Ms. Summers schools Mayor Nagin on the comparative lessons to be drawn from 9/11 and Katrina.

I agree with her almost 100% -- particularly sharing her confusion over Nagin's need to bring in the drug addicts as another reason contributing to the initial crisis; figure the administration to remember that one, if they want ammunition for
blaming local officials. The only slight disagreement I would have is that the essential crisis of 9/11 took place in a compressed time frame. The planes were hijacked at 8 AM and the essential destruction (including the collapse of the Towers) was over within hours -- there were no more attacks or continued carnage that day.
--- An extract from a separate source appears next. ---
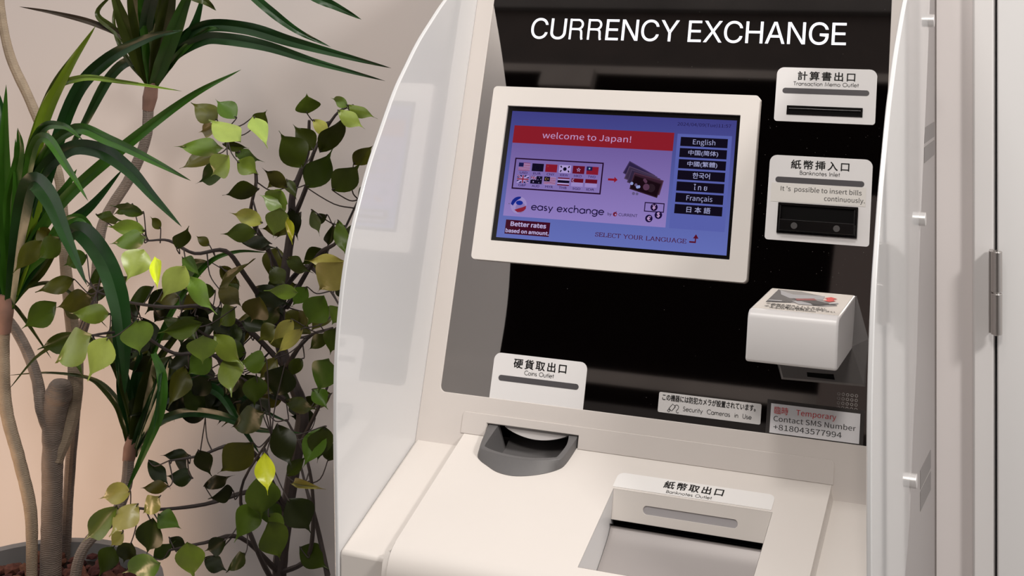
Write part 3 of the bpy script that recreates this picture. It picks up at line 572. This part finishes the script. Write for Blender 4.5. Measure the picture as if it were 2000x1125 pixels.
for nm, xa, xb, lab in (('side_panel', XL-TH, XL, 'left side panel'), ('side_panel', XR, XR+TH, 'right side panel')):
    s_ = plate(nm, SY, sm, xa, xb, WHITE, K, bev=.0011)
    o_, d_ = (xa, -1) if xa < 0 else (xb, 1)
    for y, z in ((.312, .4415), (.204, .2088), (.104, -.0690)):
        y += .004
        cyl('screw', (o_-.001*d_, y, z+Z0), (o_+.0075*d_, y, z+Z0), .0082, SCREWM, s_, 24, bev=.0007)
# ------------------------------------------------------------------ plants
FW_ = Vector((-sin(YAW), cos(YAW), 0)); RT_ = Vector((cos(YAW), sin(YAW), 0))
def at(px, py, Y):                                   # point at depth Y that stands at (px, py) of the photograph
    d = FW_+RT_*((px-1000)/F)-Vector((0, 0, 1))*((py-HY)/F); return CAM+d*((Y-CAM.y)/d.y)
BARK = mat('grey_ringed_bark', (.23, .185, .155), .8, noise=.35, nscale=60, bump=.35, bscale=110, bumpkind='RINGS')
BARKL = mat('tan_ringed_bark', (.36, .28, .20), .8, noise=.35, nscale=60, bump=.3, bscale=130, bumpkind='RINGS')
BARKD = mat('dark_twig_bark', (.05, .038, .036), .7, noise=.4, nscale=80, bump=.3, bscale=90)
TIPM = mat('pinkish_stem', (.30, .17, .13), .7, noise=.3, nscale=60)
POTM = mat('grey_planter', (.22, .215, .215), .55, noise=.1, nscale=20)
def planter(name, cx, cy, r, top, label, grp=None):
    p = empty(name, (cx, cy, 0), label, 'planter'); n = 48; rings = []
    for z, rr in ((0, r*.72), (.02, r*.74), (top-.05, r*.97), (top-.045, r*1.0), (top, r*1.02), (top, r*.93), (top-.05, r*.91), (top-.06, 0.001)):
        rings.append([Vector((cx+rr*cos(2*pi*i/n), cy+rr*sin(2*pi*i/n), z)) for i in range(n)])
    o = loft('pot', rings, POTM, p, cap0=True, bev=0); return p
planter('planter', -.700, .100, .178, Z0-.400, 'large round grey planter with dark rim holding the tall spiky-leaved plant')
planter('planter', -.345, .230, .150, Z0-.560, 'round grey planter of the small-leaved tree beside the machine')
def bark(cx, cy, r, z, label, n, seed):
    rnd = random.Random(seed); e = empty('bark_mulch', (cx, cy, z), label, 'mulch')
    ms = []
    for k in range(4):
        bm = bmesh.new(); bmesh.ops.create_icosphere(bm, subdivisions=1, radius=1)
        for v in bm.verts: v.co *= rnd.uniform(.7, 1.15); v.co.z *= .5; v.co.y *= .7
        me = bpy.data.meshes.new('bark_chunk'); bm.to_mesh(me); bm.free(); me.materials.append(mat('red_brown_bark', (.105, .034, .022), .9, noise=.6, nscale=3, vary=.5)); ms.append(me)
    base = [Vector((cx+r*cos(2*pi*i/24), cy+r*sin(2*pi*i/24), z)) for i in range(24)]
    link('soil', mesh('soil', base+[b-Vector((0, 0, .05)) for b in base], [tuple(range(24)), tuple(range(24, 48))]+[(i, (i+1) % 24, 24+(i+1) % 24, 24+i) for i in range(24)]), mat('dark_soil', (.03, .015, .01), .9), e)
    for i in range(n):
        a = rnd.uniform(0, 2*pi); q = r*.93*sqrt((i+.5)/n); o = bpy.data.objects.new('bark_chunk', ms[i % 4]); COL.objects.link(o); o.parent = e
        s = rnd.uniform(.008, .017); o.location = (q*cos(i*2.4), q*sin(i*2.4), .006+rnd.uniform(0, .008)); o.scale = (s, s, s); o.rotation_euler = (rnd.uniform(-.5, .5), rnd.uniform(-.5, .5), a)
bark(-.700, .100, .164, Z0-.428, 'red-brown bark chips filling the large planter', 230, 3)
bark(-.345, .230, .134, Z0-.590, 'brown bark chips in the planter of the small-leaved tree', 60, 4)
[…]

The emotional aftershocks were felt for days, weeks, months, now.

Katrina was a crisis that rolled over for nearly a week, before some sort of order appeared.

But, I think a question has to rightly be asked -- why is it that, despite how well the president performed in getting the country together and focused post-9/11 and the political benefits that accrued to him because of that -- Rudy Giuliani is the person who comes to mind as THE leader ON 9/11? One can still remember Peter Jennings asking, "Where is the president?" The president's initial message to the nation seemed tentative. Ironically, Giuliani gave the WH time by keeping a sense of order in New York. By 9/14, he had, as mentioned below, found his voice.

The corollary to Katrina -- with neither Mayor Nagin or Gov. Kathleen Blanco appearing as forceful or organized as Rudy Giuliani, the inability of the White House to respond swiftly in a crisis -- for the second time -- was exposed.


UPDATE: Slightly edited to correct hasty-writing sloppiness.